This is a Common Lisp library to do a Fast Fourier Transform on a multi-dimensional array of numbers. The array can be any number of dimensions, but each dimension must be a power-of-two in size.
Acquisition
- ASDF Install: (asdf-install:install ’|FFT|) [sorry, I screwed up and capitalized the page name on the Cliki]
- Latest release: fft_1.4.2011.03.24.tar.gz (with gpg signature)
- Main git repository: http://git.nklein.com/lisp/libs/fft.git
- Browsable mirror of git repository: http://github.com/nklein/FFT
Use
Here is a simple example of its use on a two-dimensional input array. This example does a Fourier transform on the data, then it does an inverse Fourier transform on the results.
(asdf:operate 'asdf:load-op 'fft)
(defparameter *buf* #2A((1 2 3 4)(5 6 7 8)))
(let ((transformed (fft:fft *buf*)))
(fft:ifft transformed))
The (fft:fft …) and (fft:ifft …) functions take an optional second argument which specifies the destination buffer. The destination buffer must be the same dimensions as the source buffer. Further, the destination buffer must have an :element-type of (complex double-float).

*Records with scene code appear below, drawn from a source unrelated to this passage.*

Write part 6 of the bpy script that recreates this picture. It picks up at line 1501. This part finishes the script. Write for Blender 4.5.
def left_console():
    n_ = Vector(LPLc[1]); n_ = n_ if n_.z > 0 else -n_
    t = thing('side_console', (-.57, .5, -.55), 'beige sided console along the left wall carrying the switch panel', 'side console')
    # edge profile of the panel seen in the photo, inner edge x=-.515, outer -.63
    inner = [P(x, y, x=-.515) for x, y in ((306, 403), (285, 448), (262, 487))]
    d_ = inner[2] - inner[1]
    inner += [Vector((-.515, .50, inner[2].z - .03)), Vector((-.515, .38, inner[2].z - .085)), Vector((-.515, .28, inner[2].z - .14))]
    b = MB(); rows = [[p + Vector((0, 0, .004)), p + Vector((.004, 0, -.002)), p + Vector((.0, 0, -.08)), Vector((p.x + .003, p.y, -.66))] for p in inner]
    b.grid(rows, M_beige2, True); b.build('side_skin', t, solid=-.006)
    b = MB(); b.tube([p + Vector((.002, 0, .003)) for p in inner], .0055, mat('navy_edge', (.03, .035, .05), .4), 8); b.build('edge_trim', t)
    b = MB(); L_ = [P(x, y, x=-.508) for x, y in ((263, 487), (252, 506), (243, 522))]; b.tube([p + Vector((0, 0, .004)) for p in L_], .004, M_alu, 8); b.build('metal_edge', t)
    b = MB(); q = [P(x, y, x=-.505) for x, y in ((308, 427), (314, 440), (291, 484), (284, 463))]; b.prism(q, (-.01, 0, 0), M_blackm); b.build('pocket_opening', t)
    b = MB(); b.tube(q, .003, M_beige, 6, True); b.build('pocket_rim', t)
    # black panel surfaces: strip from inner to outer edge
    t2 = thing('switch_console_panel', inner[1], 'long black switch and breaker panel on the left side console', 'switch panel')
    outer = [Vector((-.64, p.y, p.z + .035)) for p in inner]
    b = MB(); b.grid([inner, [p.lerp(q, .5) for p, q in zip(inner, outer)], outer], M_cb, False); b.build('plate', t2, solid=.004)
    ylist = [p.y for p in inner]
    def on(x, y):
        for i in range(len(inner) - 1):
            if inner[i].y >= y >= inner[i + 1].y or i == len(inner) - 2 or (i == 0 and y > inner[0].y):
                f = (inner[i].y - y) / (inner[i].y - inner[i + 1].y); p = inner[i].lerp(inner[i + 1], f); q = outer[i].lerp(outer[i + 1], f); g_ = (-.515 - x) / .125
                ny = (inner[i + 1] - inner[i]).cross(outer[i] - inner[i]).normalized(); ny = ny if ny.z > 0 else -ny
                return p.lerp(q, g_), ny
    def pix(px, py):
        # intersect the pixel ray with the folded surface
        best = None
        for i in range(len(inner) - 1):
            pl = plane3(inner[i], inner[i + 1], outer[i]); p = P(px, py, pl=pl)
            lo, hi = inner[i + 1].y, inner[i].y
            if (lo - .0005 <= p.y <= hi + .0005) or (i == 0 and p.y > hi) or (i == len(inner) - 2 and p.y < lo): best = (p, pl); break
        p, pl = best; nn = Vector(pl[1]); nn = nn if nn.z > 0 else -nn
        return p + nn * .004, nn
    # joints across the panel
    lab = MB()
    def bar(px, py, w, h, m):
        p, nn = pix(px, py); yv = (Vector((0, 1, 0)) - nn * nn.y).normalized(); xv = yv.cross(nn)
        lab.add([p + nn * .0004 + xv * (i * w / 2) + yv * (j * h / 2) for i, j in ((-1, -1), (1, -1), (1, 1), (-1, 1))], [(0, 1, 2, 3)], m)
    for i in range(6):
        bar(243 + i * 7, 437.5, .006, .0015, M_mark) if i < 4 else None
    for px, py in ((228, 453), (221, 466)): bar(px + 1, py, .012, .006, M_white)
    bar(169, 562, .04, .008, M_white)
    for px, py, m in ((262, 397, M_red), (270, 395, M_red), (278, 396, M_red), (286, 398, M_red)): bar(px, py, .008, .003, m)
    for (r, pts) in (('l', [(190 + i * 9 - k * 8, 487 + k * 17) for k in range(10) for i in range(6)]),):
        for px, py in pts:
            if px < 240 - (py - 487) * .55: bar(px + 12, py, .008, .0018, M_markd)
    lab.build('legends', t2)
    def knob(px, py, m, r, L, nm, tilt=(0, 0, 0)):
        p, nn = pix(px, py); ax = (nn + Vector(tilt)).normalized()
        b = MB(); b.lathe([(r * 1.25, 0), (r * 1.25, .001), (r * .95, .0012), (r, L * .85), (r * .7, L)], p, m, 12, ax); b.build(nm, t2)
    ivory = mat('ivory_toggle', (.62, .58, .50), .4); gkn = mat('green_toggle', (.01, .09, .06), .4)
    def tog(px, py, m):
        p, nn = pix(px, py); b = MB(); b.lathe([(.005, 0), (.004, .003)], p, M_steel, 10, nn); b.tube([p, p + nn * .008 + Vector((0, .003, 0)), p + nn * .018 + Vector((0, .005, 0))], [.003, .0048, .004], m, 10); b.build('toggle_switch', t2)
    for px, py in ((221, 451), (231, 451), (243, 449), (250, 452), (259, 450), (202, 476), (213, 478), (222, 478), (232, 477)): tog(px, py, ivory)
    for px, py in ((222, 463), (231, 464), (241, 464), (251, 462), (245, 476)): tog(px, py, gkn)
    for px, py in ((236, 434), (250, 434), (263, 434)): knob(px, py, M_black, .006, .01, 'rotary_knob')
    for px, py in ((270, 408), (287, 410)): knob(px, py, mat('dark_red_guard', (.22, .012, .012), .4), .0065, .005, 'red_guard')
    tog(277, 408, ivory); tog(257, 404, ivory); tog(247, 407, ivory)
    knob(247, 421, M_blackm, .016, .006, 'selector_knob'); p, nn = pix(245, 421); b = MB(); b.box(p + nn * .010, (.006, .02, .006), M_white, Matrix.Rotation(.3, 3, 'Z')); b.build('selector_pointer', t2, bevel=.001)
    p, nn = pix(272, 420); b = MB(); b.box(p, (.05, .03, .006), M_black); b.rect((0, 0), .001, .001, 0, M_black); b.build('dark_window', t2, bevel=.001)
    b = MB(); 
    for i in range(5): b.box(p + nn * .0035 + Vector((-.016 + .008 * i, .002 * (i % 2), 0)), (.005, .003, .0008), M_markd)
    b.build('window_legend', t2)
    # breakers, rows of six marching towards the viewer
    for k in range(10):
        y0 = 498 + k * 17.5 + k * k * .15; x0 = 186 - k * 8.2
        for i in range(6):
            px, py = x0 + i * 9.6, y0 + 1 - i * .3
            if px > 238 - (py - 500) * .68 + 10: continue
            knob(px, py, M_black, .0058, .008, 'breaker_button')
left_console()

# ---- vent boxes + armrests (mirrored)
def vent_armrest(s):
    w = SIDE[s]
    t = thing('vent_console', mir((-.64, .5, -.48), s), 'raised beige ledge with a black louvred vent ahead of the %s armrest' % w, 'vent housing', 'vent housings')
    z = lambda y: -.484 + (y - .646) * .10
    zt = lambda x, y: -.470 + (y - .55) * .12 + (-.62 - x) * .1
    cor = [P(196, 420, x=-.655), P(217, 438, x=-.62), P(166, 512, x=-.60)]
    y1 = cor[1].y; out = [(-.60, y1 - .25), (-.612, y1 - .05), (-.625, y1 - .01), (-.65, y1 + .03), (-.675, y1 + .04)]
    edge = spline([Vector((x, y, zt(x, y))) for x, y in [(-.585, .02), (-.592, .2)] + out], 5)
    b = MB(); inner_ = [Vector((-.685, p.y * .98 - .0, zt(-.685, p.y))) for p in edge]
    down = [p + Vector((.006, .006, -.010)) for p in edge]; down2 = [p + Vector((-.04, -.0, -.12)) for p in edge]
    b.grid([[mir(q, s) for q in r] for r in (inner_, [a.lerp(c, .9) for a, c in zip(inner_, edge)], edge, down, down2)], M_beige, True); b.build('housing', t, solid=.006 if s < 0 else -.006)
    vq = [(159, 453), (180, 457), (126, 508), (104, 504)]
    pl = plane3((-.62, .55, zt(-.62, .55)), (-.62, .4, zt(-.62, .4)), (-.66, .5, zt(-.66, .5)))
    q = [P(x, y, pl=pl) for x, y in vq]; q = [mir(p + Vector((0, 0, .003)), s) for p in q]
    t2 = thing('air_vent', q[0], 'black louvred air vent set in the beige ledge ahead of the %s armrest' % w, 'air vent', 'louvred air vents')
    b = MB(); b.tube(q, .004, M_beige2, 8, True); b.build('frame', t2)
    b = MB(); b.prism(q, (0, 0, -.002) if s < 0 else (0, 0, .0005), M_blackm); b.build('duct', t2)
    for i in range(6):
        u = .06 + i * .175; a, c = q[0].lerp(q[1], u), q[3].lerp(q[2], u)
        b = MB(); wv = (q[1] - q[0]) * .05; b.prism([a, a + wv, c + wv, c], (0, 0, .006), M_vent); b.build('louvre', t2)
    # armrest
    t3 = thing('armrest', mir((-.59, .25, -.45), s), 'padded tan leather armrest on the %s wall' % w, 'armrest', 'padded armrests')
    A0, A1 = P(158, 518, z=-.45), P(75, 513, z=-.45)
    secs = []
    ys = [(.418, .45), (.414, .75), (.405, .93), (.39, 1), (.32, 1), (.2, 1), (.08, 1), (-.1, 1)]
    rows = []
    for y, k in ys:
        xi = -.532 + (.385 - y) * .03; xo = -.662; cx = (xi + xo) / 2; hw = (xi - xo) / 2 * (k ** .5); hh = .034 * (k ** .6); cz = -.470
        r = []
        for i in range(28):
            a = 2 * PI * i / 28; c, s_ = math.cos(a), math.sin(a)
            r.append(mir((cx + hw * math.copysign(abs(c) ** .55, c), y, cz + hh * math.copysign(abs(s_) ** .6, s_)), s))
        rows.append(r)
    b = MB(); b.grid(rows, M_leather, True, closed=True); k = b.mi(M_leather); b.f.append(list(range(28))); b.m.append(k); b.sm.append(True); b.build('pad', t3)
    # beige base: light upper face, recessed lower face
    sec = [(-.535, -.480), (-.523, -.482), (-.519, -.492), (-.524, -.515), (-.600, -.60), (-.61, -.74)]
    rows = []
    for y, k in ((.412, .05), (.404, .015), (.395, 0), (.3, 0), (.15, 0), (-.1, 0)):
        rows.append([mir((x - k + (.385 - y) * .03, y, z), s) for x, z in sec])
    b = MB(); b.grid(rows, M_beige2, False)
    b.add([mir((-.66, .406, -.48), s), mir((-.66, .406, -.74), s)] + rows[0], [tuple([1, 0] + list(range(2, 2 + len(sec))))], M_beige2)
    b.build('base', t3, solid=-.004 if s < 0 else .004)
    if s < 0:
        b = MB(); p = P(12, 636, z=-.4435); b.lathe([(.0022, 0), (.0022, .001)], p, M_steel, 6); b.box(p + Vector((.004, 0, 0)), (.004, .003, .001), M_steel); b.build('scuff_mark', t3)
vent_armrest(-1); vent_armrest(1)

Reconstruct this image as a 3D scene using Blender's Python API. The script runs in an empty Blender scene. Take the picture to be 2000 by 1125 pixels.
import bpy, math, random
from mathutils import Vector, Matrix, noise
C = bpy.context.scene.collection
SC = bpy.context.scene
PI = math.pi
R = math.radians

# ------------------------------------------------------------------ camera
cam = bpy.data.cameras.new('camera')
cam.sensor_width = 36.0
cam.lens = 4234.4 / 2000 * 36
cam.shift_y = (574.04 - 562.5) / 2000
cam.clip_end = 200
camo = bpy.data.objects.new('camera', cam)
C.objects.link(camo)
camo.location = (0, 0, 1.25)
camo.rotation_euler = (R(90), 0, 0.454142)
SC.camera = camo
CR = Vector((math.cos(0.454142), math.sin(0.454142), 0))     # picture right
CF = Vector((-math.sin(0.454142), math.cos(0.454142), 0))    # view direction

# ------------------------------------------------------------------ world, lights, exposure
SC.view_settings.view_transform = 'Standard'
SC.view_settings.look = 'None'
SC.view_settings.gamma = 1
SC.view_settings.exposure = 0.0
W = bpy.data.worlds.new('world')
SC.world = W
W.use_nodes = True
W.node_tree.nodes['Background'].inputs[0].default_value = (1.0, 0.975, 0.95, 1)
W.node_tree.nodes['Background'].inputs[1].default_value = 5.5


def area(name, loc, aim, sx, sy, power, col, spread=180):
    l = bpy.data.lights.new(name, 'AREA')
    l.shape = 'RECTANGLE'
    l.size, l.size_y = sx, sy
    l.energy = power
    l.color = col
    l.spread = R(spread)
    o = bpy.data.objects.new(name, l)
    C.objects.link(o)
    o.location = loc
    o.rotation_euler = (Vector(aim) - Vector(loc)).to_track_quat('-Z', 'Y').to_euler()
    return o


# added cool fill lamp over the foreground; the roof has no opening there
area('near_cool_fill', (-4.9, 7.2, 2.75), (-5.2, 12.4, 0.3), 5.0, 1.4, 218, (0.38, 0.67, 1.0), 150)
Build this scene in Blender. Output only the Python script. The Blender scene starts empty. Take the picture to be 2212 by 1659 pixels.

If you are using a Lisp implementation that supports threads, you can use a parallelized version of the FFT with the #:pfft package. Note: The parallelization happens over rows and columns in multi-dimensional Fourier transforms. There is no advantage here to using the parallel version on a one-dimensional array since the whole row will be placed in the same job. For multi-dimensional arrays, however, the speed-up can be significant: processing the (geometrically) parallel rows and columns in parallel (temporally).
(asdf:operate 'asdf:load-op 'pfft)
(defparameter *buf* #2A((1 2 3 4)(5 6 7 8)))
(let ((transformed (pfft:pfft *buf*)))
(pfft:pifft transformed))
Like their single-threaded kin, (pfft:pfft …) and (pfft:pifft …) functions take an optional second argument which specifies the destination buffer. The destination buffer must be the same dimensions as the source buffer. Further, the destination buffer must have an :element-type of (complex double-float).
The parallel version uses PCall which in turn uses Bordeaux threads. If Bordeaux threads is unable to provide threads for your Lisp implementation, the (pfft:pfft …) and (pfft:pifft …) functions revert to their non-parallelized kin. As such, you don’t need to worry about when to use which. You can use the parallel all of the time, if you like.
Performance
Here is a performance breakdown at the moment for my Macbook Pro 2.4GHz Intel Core 2 Duo with 4GB of RAM. All times are in seconds. Note: there is a penalty in the parallel version for having too many small jobs.
‘(1048576) | ‘(512 512) | ‘(1024 1024) | ‘(256 256 64) | |
SBCL 1.0.37 (64-bit) (single-thread) |
0.44 | 0.07 | 0.37 | 2.45 |
SBCL 1.0.37 (64-bit) (multi-thread) |
0.45 | 0.07 | 0.25 | 4.19 |
SBCL 1.0.30 | 0.73 | 0.13 | 0.66 | 3.61 |
CMUCL 20A Unicode | 0.67 | 0.11 | 0.58 | 3.57 |
Clozure64 v1.3 (single-thread) |
28.07 | 2.39 | 13.01 | 129.08 |
Clozure64 v1.3 (multi-thread) |
30.00 | 1.80 | 10.39 | 165.58 |
CLISP 2.47 | 36.12 | 8.45 | 39.32 | 215.29 |
I still have a great deal of work to do to keep things from consing so terribly on platforms other than CMUCL and SBCL.
Comparison to Bordeaux-FFT
After I wrote this, several people pointed out Bordeaux-FFT. I missed it because it wasn’t on the Cliki at the time and doesn’t show up very well on Google when you search for Fourier transform
and lisp
. It does, however, show up well when you search for fft
and lisp
. Oops.
Anyhow, Bordeaux-FFT only operates on one-dimensional arrays. This implementations operates on n-dimensional arrays. However, Bordeaux-FFT is somewhat faster than this implementation. Bordeaux-FFT runs about 25% faster than this implementation on the 1,048,576-sample array under SBCL and CLISP (0.55 seconds instead of 0.71 under SBCL). This code is slightly faster than Bordeaux-FFT under Clozure.
Bordeaux-FFT also provides additional functions for windowing a signal that are not provided in this library.
Caveats
Some implementations do not scale the results of the forward transform at all and scale the results of the inverse transform down by the number of samples in the array. I have chosen, instead, to scale both the forward and inverse transforms down by the square root of the number of samples in the array. This keeps them in closer proximity to each other.
Also, I have centered the results so that the lowest frequencies are in the center of the array instead of at the origin. This is the typical way that Fourier data is presented. But, not all libraries do this.